=== Problem to work on ===
Only the number is wanted: count the lines that contain "picture".

=== Items ===
■ ■ ■ ■ ■

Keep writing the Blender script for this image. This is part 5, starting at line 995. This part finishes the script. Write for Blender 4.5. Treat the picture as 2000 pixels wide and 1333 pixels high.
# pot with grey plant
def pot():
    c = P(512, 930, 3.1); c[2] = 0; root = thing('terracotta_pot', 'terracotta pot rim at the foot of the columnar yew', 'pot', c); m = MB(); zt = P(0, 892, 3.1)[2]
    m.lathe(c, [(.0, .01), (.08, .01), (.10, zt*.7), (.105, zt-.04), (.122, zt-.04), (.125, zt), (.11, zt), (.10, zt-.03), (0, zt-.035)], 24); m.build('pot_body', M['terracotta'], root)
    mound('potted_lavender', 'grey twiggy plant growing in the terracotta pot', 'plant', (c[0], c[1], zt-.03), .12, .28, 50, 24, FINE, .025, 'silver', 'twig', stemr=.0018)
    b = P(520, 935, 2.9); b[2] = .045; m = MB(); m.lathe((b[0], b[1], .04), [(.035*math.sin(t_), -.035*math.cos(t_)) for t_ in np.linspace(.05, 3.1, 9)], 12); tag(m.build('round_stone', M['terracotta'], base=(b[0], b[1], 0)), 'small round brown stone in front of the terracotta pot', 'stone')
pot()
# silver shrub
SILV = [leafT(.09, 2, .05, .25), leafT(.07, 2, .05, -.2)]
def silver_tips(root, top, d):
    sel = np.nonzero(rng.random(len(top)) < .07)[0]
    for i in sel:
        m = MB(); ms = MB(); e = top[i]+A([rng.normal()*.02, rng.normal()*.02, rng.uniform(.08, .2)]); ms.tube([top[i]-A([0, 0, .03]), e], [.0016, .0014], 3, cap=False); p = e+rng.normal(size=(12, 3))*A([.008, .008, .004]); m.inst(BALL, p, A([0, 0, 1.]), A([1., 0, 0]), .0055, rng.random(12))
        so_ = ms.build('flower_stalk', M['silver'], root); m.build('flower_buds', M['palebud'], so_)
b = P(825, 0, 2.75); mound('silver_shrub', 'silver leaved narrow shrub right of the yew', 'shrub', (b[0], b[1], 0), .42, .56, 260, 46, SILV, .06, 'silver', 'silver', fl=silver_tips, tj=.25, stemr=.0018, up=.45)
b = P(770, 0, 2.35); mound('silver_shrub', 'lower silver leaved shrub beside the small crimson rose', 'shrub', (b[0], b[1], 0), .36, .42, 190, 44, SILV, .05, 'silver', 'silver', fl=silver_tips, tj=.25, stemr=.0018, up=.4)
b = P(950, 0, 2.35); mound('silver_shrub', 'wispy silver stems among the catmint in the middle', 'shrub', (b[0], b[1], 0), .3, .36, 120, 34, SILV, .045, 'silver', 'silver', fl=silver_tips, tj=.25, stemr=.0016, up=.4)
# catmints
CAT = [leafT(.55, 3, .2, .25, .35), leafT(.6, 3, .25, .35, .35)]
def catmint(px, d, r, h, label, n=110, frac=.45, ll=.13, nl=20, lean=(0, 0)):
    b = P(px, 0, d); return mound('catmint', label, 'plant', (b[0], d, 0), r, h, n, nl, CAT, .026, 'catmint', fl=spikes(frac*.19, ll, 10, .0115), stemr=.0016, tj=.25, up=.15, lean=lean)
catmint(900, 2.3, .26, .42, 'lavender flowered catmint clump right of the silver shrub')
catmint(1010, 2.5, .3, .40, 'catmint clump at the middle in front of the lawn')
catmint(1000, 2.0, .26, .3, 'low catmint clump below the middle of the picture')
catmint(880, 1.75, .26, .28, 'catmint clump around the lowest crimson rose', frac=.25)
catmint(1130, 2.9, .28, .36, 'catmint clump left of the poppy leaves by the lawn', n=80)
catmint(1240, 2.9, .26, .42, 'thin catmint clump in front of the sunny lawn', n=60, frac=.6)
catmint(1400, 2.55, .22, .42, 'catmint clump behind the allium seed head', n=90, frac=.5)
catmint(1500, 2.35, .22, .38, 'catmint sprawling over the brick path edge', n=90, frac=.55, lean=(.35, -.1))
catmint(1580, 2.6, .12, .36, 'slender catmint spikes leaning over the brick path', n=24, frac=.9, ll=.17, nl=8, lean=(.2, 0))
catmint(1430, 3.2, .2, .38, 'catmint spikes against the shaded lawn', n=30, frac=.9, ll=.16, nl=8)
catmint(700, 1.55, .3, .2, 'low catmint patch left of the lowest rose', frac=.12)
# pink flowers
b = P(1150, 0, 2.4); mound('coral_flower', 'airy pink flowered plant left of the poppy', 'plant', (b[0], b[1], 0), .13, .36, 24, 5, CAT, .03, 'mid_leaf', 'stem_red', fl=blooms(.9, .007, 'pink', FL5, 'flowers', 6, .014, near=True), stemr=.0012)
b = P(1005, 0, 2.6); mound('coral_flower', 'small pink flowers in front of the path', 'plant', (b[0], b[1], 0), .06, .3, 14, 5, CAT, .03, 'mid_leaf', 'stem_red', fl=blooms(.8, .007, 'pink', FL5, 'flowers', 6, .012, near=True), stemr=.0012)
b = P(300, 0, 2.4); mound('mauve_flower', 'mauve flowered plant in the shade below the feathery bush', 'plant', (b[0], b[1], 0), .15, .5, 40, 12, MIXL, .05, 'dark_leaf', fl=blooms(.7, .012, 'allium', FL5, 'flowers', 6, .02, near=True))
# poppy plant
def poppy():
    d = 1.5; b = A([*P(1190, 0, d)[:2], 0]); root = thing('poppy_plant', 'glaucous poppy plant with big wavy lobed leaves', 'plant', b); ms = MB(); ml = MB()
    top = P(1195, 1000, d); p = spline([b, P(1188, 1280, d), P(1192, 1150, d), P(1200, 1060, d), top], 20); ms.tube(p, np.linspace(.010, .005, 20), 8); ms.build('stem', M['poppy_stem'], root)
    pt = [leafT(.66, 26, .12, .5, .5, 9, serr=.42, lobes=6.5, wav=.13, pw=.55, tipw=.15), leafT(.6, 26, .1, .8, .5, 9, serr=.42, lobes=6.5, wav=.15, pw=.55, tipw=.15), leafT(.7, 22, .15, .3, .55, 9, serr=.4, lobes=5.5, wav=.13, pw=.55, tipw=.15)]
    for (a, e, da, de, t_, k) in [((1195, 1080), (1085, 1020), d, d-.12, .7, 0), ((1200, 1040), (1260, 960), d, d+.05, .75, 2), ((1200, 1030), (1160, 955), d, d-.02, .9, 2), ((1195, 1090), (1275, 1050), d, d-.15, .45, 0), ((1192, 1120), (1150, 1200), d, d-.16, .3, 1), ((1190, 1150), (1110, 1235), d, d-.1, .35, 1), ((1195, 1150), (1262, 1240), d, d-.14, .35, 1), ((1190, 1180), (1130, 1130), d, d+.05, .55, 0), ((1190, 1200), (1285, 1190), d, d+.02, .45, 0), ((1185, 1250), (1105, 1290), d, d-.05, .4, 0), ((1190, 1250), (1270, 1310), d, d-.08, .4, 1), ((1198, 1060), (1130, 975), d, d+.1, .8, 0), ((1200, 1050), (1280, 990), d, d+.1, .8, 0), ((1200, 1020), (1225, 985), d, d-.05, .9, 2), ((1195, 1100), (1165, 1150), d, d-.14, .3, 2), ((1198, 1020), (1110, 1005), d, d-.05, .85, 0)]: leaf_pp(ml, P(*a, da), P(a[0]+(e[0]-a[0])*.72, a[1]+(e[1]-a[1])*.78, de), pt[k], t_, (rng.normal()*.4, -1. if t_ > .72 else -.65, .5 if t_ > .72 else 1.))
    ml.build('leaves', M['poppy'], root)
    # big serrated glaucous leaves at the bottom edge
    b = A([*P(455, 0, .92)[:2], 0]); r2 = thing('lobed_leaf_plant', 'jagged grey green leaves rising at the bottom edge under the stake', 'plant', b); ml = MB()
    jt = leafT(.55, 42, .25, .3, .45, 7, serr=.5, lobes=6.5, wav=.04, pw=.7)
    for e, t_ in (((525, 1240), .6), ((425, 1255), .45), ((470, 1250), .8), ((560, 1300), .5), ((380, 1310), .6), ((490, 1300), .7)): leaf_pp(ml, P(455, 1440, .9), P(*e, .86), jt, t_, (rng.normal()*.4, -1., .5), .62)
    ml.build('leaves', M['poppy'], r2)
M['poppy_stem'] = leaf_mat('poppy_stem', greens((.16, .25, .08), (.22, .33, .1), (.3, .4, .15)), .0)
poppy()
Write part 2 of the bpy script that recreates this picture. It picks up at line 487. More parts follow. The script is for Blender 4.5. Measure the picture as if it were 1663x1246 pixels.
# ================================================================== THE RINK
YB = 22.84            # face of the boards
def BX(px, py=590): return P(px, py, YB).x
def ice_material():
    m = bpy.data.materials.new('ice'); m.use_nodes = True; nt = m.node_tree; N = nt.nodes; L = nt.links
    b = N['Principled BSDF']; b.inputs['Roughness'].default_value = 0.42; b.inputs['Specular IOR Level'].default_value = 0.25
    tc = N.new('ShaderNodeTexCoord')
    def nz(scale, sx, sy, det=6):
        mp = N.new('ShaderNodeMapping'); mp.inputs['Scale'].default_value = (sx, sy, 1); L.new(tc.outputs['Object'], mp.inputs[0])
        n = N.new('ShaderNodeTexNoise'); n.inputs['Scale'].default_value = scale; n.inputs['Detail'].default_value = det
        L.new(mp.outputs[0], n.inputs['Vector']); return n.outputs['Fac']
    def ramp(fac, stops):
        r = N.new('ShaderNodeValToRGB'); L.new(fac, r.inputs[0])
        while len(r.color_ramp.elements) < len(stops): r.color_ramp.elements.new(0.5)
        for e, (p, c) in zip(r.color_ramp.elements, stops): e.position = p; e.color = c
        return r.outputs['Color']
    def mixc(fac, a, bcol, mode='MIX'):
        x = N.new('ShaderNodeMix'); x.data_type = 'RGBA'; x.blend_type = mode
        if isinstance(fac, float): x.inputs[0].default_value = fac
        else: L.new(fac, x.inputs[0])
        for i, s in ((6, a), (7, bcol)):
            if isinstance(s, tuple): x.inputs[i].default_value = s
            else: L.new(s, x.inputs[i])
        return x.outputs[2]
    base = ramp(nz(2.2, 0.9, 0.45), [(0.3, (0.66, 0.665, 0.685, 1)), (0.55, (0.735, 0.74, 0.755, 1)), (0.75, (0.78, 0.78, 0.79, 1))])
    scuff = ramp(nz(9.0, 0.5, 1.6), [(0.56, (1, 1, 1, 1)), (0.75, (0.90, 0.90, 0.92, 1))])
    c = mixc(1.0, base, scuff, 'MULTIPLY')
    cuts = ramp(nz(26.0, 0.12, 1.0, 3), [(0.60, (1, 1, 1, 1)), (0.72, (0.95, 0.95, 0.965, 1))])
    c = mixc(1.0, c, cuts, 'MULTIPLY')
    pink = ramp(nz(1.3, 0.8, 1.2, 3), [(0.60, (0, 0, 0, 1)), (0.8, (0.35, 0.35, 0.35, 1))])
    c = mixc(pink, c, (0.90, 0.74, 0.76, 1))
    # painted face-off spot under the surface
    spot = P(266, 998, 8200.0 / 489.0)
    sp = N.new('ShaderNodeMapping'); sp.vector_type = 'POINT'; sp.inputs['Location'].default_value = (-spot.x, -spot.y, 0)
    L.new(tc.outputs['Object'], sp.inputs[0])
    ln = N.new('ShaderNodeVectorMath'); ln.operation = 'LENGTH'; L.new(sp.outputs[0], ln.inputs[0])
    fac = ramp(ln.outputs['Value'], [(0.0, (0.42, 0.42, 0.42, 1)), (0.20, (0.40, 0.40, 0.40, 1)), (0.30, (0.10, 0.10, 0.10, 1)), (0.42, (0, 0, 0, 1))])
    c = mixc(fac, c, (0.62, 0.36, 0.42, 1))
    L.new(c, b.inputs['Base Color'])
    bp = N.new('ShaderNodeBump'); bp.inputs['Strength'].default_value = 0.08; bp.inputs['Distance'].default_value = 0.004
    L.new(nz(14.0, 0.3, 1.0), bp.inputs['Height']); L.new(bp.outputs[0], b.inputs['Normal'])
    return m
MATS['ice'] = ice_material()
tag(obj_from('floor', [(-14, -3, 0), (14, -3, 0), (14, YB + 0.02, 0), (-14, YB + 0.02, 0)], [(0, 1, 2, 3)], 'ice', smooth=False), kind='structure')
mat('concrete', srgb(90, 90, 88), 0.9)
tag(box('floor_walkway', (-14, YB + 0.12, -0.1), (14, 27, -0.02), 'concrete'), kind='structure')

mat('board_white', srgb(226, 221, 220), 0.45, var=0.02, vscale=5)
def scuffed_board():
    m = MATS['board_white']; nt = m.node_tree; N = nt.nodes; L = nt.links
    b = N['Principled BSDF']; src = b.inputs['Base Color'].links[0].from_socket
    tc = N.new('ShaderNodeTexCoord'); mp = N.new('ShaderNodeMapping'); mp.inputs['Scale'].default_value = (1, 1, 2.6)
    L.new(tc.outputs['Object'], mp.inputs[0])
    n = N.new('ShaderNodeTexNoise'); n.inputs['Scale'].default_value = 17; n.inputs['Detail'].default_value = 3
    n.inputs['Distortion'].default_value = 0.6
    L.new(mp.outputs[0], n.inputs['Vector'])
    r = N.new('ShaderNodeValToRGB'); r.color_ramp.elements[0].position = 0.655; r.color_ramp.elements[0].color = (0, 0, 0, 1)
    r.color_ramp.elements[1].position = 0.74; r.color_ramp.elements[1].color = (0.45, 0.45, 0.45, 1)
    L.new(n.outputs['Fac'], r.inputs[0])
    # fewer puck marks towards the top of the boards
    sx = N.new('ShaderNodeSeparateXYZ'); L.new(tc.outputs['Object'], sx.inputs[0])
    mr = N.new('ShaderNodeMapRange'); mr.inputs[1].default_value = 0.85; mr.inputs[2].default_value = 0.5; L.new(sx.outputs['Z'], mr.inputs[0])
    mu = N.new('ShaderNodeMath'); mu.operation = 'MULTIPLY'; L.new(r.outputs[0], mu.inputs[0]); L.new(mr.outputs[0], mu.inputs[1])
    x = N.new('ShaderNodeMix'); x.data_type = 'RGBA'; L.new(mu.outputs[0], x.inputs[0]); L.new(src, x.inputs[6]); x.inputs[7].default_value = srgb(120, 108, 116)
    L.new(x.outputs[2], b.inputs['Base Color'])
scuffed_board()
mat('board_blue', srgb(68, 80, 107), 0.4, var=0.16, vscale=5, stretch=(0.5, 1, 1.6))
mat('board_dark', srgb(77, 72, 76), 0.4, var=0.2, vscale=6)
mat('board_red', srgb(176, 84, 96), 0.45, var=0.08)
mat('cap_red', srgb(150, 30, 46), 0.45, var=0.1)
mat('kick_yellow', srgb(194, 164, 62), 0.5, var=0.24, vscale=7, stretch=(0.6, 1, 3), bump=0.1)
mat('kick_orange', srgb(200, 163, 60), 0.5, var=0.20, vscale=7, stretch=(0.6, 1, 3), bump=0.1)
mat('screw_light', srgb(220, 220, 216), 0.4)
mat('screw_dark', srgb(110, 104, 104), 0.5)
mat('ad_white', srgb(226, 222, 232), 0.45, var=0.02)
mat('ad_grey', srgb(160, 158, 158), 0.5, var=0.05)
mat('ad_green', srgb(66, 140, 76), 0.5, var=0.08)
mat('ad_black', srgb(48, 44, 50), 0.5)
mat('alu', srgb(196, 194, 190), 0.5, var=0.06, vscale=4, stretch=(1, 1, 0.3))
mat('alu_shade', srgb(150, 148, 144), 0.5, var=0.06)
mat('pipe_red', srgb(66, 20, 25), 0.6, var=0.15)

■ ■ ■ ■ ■

=== Response ===
3